Licorice Pizza

Licorice Pizza

Jogos de amor em Los Angeles

Matheus Fiore - 16 de fevereiro de 2022

O romance é o ponto de partida de Licorice Pizza. O novo filme de Paul Thomas Anderson começa quando o menino Gary (Cooper Hoffman) tenta seduzir a mulher Alana (Alana Haim). Mas, por mais que à primeira vista pareça ser o amor o guia da jornada dessas duas figuras, aos poucos ele se torna um adereço, algo menor. Licorice Pizza se revela uma obra muito mais interessada nos jogos de poder protagonizados pela dupla protagonista. O amor não é sequer o elo que liga Gary e Alana, mas uma embalagem para algo muito mais complexo do que eles imaginam.

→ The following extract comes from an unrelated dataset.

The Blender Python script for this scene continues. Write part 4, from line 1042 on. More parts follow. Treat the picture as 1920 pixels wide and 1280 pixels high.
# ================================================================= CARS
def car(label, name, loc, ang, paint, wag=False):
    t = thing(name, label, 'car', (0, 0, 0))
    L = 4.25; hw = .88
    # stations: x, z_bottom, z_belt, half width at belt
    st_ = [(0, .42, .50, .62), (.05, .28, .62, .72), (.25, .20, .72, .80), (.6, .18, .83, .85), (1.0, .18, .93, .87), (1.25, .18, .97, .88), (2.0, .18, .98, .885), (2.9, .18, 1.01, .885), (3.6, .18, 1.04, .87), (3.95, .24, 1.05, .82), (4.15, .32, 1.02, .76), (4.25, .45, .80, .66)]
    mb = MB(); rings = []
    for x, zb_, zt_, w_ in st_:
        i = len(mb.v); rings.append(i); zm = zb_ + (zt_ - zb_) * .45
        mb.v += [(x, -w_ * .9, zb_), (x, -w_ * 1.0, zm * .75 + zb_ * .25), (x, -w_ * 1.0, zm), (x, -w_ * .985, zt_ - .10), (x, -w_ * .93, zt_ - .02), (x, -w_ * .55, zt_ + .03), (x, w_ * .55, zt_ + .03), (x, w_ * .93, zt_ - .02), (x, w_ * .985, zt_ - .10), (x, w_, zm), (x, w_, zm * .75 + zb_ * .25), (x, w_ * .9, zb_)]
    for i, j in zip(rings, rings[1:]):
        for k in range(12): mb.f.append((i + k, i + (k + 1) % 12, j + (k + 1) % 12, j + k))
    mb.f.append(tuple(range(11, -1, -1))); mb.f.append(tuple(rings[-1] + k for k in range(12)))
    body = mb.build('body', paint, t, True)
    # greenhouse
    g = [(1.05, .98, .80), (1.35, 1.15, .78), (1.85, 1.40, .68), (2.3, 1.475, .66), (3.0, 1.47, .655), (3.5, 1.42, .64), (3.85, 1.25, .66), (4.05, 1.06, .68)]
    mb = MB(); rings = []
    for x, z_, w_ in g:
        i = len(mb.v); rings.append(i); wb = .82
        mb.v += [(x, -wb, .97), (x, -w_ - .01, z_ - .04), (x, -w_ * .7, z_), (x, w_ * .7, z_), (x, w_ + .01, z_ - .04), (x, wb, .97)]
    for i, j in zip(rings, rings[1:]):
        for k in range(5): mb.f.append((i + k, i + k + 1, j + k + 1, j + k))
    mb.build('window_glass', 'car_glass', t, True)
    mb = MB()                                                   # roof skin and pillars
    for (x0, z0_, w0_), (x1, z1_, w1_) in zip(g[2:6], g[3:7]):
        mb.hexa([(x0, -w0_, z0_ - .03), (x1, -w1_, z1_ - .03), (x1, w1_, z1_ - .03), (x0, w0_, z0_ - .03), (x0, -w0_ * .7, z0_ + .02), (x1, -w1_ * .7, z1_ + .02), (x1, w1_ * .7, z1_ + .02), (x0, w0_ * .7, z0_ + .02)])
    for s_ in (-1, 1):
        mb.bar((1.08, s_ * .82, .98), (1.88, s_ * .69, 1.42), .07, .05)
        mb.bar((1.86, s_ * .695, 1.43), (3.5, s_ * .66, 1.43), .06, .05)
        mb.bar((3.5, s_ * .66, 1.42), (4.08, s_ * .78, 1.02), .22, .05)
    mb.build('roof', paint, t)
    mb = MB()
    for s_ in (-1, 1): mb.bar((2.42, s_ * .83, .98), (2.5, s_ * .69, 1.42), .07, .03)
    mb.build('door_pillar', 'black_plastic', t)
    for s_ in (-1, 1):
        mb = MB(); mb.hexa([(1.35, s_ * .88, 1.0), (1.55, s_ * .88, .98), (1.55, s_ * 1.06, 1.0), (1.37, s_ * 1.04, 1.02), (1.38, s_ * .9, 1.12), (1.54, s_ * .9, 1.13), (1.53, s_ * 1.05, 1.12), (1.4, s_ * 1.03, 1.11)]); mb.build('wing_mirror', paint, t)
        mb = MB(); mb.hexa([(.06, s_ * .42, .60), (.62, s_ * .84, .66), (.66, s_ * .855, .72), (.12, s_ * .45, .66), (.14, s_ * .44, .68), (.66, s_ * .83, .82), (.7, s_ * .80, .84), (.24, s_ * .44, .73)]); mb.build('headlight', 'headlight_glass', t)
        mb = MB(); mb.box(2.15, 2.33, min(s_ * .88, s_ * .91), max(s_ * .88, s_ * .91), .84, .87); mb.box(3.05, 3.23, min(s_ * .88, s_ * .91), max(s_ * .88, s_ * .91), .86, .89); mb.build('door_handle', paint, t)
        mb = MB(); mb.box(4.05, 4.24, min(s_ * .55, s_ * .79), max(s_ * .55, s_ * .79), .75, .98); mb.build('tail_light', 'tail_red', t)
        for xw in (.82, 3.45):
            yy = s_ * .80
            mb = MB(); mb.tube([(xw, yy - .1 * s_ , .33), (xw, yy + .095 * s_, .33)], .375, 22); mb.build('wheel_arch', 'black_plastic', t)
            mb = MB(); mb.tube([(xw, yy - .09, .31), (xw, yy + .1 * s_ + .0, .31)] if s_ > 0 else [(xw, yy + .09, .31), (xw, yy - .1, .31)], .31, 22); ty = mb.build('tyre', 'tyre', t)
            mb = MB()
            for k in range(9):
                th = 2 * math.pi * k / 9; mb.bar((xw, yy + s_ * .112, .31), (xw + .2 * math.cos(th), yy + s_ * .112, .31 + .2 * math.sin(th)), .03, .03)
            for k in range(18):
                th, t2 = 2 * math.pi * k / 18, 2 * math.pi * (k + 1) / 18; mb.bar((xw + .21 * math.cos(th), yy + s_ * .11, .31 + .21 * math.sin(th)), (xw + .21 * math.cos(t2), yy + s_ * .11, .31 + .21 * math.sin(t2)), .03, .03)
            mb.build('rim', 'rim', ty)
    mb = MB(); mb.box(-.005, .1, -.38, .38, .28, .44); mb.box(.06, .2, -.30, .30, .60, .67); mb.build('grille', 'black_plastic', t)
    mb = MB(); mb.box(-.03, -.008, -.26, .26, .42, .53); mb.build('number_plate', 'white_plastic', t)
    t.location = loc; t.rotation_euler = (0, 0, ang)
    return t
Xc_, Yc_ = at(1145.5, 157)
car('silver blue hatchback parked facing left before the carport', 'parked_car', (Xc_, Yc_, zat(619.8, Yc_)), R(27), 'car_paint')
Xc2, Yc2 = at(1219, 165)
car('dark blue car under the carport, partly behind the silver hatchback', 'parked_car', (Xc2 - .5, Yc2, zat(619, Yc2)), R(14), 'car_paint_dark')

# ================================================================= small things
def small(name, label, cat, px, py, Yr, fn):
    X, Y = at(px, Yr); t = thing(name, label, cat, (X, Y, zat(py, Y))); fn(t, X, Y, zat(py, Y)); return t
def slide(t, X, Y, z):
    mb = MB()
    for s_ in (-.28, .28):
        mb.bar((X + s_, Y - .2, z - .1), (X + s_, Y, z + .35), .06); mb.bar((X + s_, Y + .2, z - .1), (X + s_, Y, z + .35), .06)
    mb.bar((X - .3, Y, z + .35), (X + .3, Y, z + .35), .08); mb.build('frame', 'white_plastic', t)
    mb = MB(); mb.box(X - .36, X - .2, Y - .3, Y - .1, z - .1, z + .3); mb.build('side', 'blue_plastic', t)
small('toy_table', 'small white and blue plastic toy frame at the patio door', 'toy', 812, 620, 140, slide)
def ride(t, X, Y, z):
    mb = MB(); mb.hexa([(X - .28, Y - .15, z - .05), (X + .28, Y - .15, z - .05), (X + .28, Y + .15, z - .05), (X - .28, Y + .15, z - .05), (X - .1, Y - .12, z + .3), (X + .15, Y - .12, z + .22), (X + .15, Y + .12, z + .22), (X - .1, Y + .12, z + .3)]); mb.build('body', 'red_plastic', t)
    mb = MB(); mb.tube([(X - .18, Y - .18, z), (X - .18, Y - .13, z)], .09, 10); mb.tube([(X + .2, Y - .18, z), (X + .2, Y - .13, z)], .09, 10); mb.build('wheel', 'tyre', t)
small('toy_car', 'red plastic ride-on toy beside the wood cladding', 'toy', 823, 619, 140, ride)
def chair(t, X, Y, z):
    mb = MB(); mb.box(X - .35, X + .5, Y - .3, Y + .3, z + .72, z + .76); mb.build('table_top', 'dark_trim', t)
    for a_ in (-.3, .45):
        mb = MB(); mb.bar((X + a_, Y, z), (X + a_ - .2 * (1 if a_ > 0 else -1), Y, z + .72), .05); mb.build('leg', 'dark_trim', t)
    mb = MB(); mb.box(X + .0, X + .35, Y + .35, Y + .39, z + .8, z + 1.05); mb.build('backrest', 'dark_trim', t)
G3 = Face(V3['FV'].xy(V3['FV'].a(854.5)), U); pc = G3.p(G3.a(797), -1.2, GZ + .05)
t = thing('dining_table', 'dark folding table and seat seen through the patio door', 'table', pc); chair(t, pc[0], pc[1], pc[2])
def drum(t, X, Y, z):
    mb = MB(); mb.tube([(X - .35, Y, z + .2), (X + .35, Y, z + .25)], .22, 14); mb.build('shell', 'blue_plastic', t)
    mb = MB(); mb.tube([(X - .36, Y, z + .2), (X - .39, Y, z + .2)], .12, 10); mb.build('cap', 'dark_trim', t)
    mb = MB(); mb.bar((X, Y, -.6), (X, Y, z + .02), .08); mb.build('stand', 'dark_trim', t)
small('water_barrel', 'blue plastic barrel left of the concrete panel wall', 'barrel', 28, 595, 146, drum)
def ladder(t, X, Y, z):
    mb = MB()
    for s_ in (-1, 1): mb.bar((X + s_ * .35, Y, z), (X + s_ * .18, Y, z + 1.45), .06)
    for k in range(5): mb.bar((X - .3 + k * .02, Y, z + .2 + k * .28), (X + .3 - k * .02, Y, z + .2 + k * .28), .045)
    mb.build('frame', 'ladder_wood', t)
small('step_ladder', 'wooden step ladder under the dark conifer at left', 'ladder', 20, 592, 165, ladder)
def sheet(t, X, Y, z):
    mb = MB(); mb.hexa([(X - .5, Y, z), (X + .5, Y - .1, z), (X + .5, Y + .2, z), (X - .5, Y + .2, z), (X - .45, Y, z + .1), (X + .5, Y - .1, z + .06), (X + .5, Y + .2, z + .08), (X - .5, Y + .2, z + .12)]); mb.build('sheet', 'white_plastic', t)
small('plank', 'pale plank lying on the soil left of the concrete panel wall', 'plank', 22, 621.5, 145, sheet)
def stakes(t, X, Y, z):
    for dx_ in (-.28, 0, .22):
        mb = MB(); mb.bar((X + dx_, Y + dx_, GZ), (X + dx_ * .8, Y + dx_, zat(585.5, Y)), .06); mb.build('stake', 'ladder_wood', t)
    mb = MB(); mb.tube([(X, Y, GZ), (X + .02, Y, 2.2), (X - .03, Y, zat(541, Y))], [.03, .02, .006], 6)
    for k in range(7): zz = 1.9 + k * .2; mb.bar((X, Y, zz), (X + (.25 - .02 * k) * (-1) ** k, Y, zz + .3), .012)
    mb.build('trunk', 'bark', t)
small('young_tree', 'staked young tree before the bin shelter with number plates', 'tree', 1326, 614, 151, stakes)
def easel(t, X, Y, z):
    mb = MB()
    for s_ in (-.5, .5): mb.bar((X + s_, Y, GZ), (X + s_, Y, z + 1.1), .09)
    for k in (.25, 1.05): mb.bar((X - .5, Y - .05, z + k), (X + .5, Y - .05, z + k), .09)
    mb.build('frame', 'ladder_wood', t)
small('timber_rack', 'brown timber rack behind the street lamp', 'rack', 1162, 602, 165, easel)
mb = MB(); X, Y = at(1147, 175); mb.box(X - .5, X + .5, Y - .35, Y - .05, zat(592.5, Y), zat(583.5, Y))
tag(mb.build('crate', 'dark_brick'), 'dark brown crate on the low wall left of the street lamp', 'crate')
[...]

Licorice Pizza é ambientado em Los Angeles. Se há uma cidade que mereça ser conhecida como o centro mundial das ilusões, das imagens e do poder, essa tem de ser a cidade onde Hollywood foi moldada. Mas esses jogos de amor em Los Angeles passam longe de ser uma desconstrução da aura nostálgica setentista ou sequer um olhar afetuoso para um passado mais simples. Na verdade, o que PTA almeja é mostrar como o poder e o status são as verdadeiras forças motrizes por trás de todos os sentimentos que vemos em tela.

Por mais que o relacionamento entre os protagonistas seja iniciado por um interesse romântico genuíno de Gary, é Alana que comanda toda a dinâmica. A personagem, como o diretor deixa claro, não está na disputa por amor, e sim por poder. Alana vê Gary como uma ponte para ter sucesso, ter uma carreira, um futuro longe das asas da família. Gary, claro, é levado para esse jogo, e sua falta de perspectiva como ator mirim logo o faz se tornar um empreendedor de múltiplos negócios (qualquer um que o garanta a mínima estabilidade e o aproxime de seu amor, cujos objetivos ele entende inconscientemente).

É uma tragédia filmada como uma comédia. Gary vê tudo com a leveza que uma criança típica deve ter. Puxado para um jogo de adultos tendo apenas 15 anos, o menino parece não perceber seu deslocamento nesse jogo de poder comandado por Alana. Para ele, é apenas sedução, apenas afeto, e Paul Thomas Anderson garante que o espectador também tenha esse olhar infantilizado, magnetizado pelas romantizações. Apesar de estar na dianteira da disputa, entretanto, Alana também não entende bem o que a leva a fazer as coisas que faz. Se ao fim, Gary continua sendo apenas um menino, é em Alana que vemos o grande desenvolvimento ao entender como o poder anula o amor (a fantástica cena do jantar do vereador vivido por Benny Safdie).

De certa forma, a dinâmica da dupla lembra um pouco os jogos do último filme de Anderson, Trama Fantasma. Mas isso se desenvolve sob uma estrutura narrativa como a de Vício Inerente, apresentando uma narrativa cujos arredores expressam muito mais do que o que está no centro do plano e da trama. Gary e Alana são produtos de Los Angeles, são jovens que veem seus desejos serem sequestrados pela ânsia da cidade de transformar tudo em imagem e poder. Não é nem de longe acidente que o Jon Peters de Bradley Cooper olhe nos olhos de Gary e o diga “eu e você somos o mesmo”, momentos antes de dizer que vive para correr atrás de um “rabo de saia”. É um personagem que vive para reafirmar sua posição de homem alfa, de masculinidade e virilidade diante do resto do mundo. Barbra Streisand desmarcou um encontro? Não tem problema, ele vai vagar alcoolizado pela cidade em busca de uma nova companheira custe o que custar.

Com essa dinâmica de Gary vivendo o amor em um mundo onde o sentimento é subjugado pelo poder, Paul Thomas Anderson encontra algumas das mais belas imagens de sua carreira. Quando um salto de moto sequestra os olhares de todos pela relevância social e cultural do motoqueiro, Gary dispara na direção contrária em busca de seu amor. O menino, ainda com o olhar de inocência e esperança típico do adolescente ainda não enquadrado pela vida adulta, sempre escolhe o amor. Enquanto Alana procura novas formas de lucrar apenas para ter poder, Gary só o faz para se aproximar de seu amor. É um filme que trabalha dois personagens com desejos praticamente opostos.

É justamente quando Alana entende que Gary, com sua visão pura e intocada de amor, não age guiado pelas imagens e pelo lucro, e sim por seu próprio coração, que a jovem ambiciosa enxerga o que pode estar perdendo. Se, ao longo da trama, Licorice Pizza se estabelece como um jogo de poder que acorrenta o amor, ao fim, o amor com olhar infantil, puro e genuíno, parece ser a única forma de escapar de uma existência miserável calcada na busca por relevância na cidade das imagens.